ABSTRACT

Greek gods, everyone agrees, possess rounded, complex, and full-blooded personalities, not unlike the humans who worshipped them, Pericles or Sappho or Alexander the Great. There are many books on Alexander and not a few on Sappho or Pericles; but when one looks for books on one of the Olympians, one finds far fewer books than one would have thought. Certainly, Karl Kerényi’s monographs on Zeus and Hera, Demeter, or Dionysus have found a wide readership, but the author’s interests are shaped and limited by the underlying Jungian psychoanalysis that reduced the gods to concretizations of an archetype; the same is true for the few books that take their inspiration from Sigmund Freud.

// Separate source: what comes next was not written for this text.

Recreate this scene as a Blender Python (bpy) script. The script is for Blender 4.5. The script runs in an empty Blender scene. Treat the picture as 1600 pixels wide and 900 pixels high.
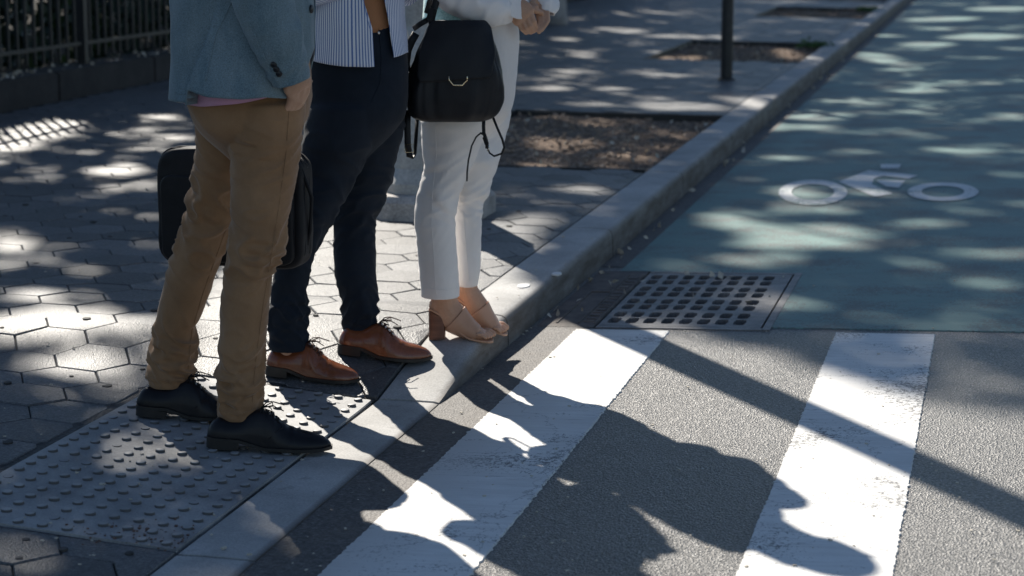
import bpy, bmesh, math, random
import numpy as np
from mathutils import Vector, Matrix, noise
from mathutils.bvhtree import BVHTree
random.seed(7); np.random.seed(7)
S = bpy.context.scene
COL = S.collection
R = math.radians

# ------------------------------------------------------------------ camera, sky, sun, exposure
FPX = 3150.0                                   # focal length in pixels of a 1600 px wide picture
TH = math.atan(580 / FPX)                      # pitch below the horizon
YAW = R(13.602)                                # camera turned left of the kerb direction (+Y)
CAM = Vector((1.495, 0.0, 1.35))
cd = bpy.data.cameras.new('camera'); cam = bpy.data.objects.new('camera', cd); COL.objects.link(cam)
cd.sensor_width = 36.0; cd.lens = FPX / 1600 * 36.0
cd.clip_start = 0.05; cd.clip_end = 2000
cam.location = CAM; cam.rotation_euler = (math.pi / 2 - TH, 0, YAW)
cd.dof.use_dof = True; cd.dof.focus_distance = 5.35; cd.dof.aperture_fstop = 4.4
S.camera = cam
SUN_EL = R(38.0); SUN_H = Vector((-0.552, 0.834, 0)).normalized()      # where the sun stands
SUN = Vector((SUN_H.x * math.cos(SUN_EL), SUN_H.y * math.cos(SUN_EL), math.sin(SUN_EL)))
w = bpy.data.worlds.new('World'); S.world = w; w.use_nodes = True
nt = w.node_tree; bg = nt.nodes['Background']
sk = nt.nodes.new('ShaderNodeTexSky'); sk.sky_type = 'NISHITA'; sk.sun_disc = False
sk.sun_elevation = SUN_EL; sk.sun_rotation = math.atan2(SUN_H.x, SUN_H.y)
nt.links.new(sk.outputs[0], bg.inputs[0]); bg.inputs[1].default_value = 0.058; sk.ozone_density = 1.4; sk.dust_density = 0.0; sk.altitude = 800
sl = bpy.data.lights.new('sun', 'SUN'); sl.energy = 5.0; sl.angle = R(0.53); sl.color = (1.0, 0.935, 0.835)
so = bpy.data.objects.new('sun', sl); COL.objects.link(so); so.location = (-10, 20, 20)
so.rotation_euler = SUN.to_track_quat('Z', 'Y').to_euler()
S.view_settings.view_transform = 'Standard'; S.view_settings.look = 'None'
S.view_settings.exposure = 0.66; S.view_settings.gamma = 1.0
S.view_settings.use_curve_mapping = False
S.render.engine = 'CYCLES'

# ------------------------------------------------------------------ measuring helpers
FH = Vector((-math.sin(YAW), math.cos(YAW), 0)); RT = Vector((math.cos(YAW), math.sin(YAW), 0)); UP = Vector((0, 0, 1))
FW = FH * math.cos(TH) - UP * math.sin(TH); CU = UP * math.cos(TH) + FH * math.sin(TH)
def ray(x, y): return RT * ((x - 800) / FPX) - CU * ((y - 450) / FPX) + FW
def at(x, y, d):
    r = ray(x, y); return CAM + r * (d / r.dot(FH))
def scale(p): return FPX / (Vector(p) - CAM).dot(FW)
def depth(p): return (Vector(p) - CAM).dot(FH)
KY = [-50, 5.30, 5.58, 5.85, 6.15, 7.0, 9.0, 14.0, 400]; KZ = [0.006, 0.006, 0.05, 0.088, 0.104, 0.11, 0.118, 0.13, 0.13]
def kerb_h(Y): return float(np.interp(Y, KY, KZ))
def sstep(t): t = min(1, max(0, t)); return t * t * (3 - 2 * t)
def walk(X, Y):                                # height of the pavement
    t = max(0, -X - 0.18)
    plateau = max(kerb_h(Y), 0.112) + 0.013 * t; slope = min(kerb_h(Y) + 0.07 * t, plateau)
    k = sstep((Y - 5.1) / 1.0) * (0.35 + 0.65 * sstep(t / 0.3))
    if Y > 6.15: slope = kerb_h(Y) + 0.013 * t; plateau = slope
    return slope * (1 - k) + plateau * k
def road_z(X): return 0.03 * min(max(X, 0), 3.0)
def surf(X, Y):
    if X > 0: return road_z(X)
    if X > -0.18: return kerb_h(Y)
    return walk(X, Y)
def on(x, y):                                  # where a line of sight meets the ground
    r = ray(x, y); z = 0.05; p = CAM
    for i in range(14):
        p = CAM + r * ((z - CAM.z) / r.z); z = 0.5 * z + 0.5 * surf(p.x, p.y)
    return p

# ------------------------------------------------------------------ mesh helpers
class MB:
    def __init__(s): s.v = []; s.f = []; s.uv = []
    def add(s, v, f):
        o = len(s.v); s.v += [tuple(p) for p in v]; s.f += [tuple(i + o for i in q) for q in f]; return s
    def box(s, c, h, rot=None, bev=0.0):
        h = Vector(h); c = Vector(c)
        if bev <= 0:
            v = [Vector((a * h.x, b * h.y, d * h.z)) for d in (-1, 1) for b in (-1, 1) for a in (-1, 1)]
            f = [(0, 2, 3, 1), (4, 5, 7, 6), (0, 1, 5, 4), (2, 6, 7, 3), (0, 4, 6, 2), (1, 3, 7, 5)]
        else:
            bm = bmesh.new(); bmesh.ops.create_cube(bm, size=2.0)
            for q in bm.verts: q.co = Vector((q.co.x * h.x, q.co.y * h.y, q.co.z * h.z))
            bmesh.ops.bevel(bm, geom=bm.edges[:], offset=bev, segments=2, affect='EDGES')
            bm.verts.index_update()
            v = [q.co.copy() for q in bm.verts]; f = [tuple(x.index for x in q.verts) for q in bm.faces]; bm.free()
        if rot is not None: v = [rot @ q for q in v]
        return s.add([q + c for q in v], f)
    def loft(s, rings, closed=True, cap=True):
        n = len(rings[0]); v = [p for r in rings for p in r]; f = []
        for i in range(len(rings) - 1):
            for j in range(n if closed else n - 1):
                k = (j + 1) % n
                f.append((i * n + j, i * n + k, (i + 1) * n + k, (i + 1) * n + j))
        if cap and closed:
            f.append(tuple(range(n))[::-1]); f.append(tuple((len(rings) - 1) * n + j for j in range(n)))
        return s.add(v, f)
    def tube(s, pts, rad, seg=10, cap=True, flat=None, ref=None):
        pts = [Vector(p) for p in pts]
        if not isinstance(rad, (list, tuple)): rad = [rad] * len(pts)
        rings = []; a = None
        for i, p in enumerate(pts):
            t = (pts[min(i + 1, len(pts) - 1)] - pts[max(i - 1, 0)]).normalized()
            if a is None:
                a = Vector(ref) if ref is not None else (Vector((0, 0, 1)) if abs(t.z) < 0.9 else Vector((1, 0, 0)))
            a = (a - t * a.dot(t)).normalized(); b = t.cross(a)
            fl = flat[i] if isinstance(flat, (list, tuple)) else (flat or 1.0)
            r = rad[i]
            rings.append([p + a * (r * math.cos(q)) + b * (r * fl * math.sin(q)) for q in [2 * math.pi * k / seg for k in range(seg)]])
        return s.loft(rings, True, cap)
    def ball(s, c, r, seg=12, rg=8, rot=None):
        r = Vector(r) if not isinstance(r, (int, float)) else Vector((r, r, r)); rings = []
        for i in range(1, rg):
            t = math.pi * i / rg
            ring = [Vector((math.sin(t) * math.cos(q) * r.x, math.sin(t) * math.sin(q) * r.y, -math.cos(t) * r.z)) for q in [2 * math.pi * k / seg for k in range(seg)]]
            rings.append([Vector(c) + (rot @ p if rot else p) for p in ring])
        return s.loft(rings)
    def prism(s, poly, z0, z1):
        n = len(poly)
        v = [(p[0], p[1], z0) for p in poly] + [(p[0], p[1], z1) for p in poly]
        f = [tuple(range(n))[::-1], tuple(range(n, 2 * n))] + [(i, (i + 1) % n, n + (i + 1) % n, n + i) for i in range(n)]
        return s.add(v, f)
    def mesh(s, name, smooth=False):
        m = bpy.data.meshes.new(name); m.from_pydata(s.v, [], s.f); m.update()
        if smooth: m.polygons.foreach_set('use_smooth', [True] * len(m.polygons))
        return m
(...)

These books aside, especially English-speaking scholars have been hesitant to devote a monograph to a single god. The single volumes of Lewis Richard Farnell’s The Cults of the Greek States use the gods as an ordering principle for information on cults, and Arthur Bernhard Cook’s Zeus is far from being a monograph on the father of the gods; it is a compendium of rare and strange rituals. Since the days of Sir James Frazer and Jane Ellen Harrison, scholars on Greek religion have always been much more interested in rituals than in the divine recipients; myths – which would have narrated divine biographies – were thought as somehow being generated by ritual, and thus of secondary interest only.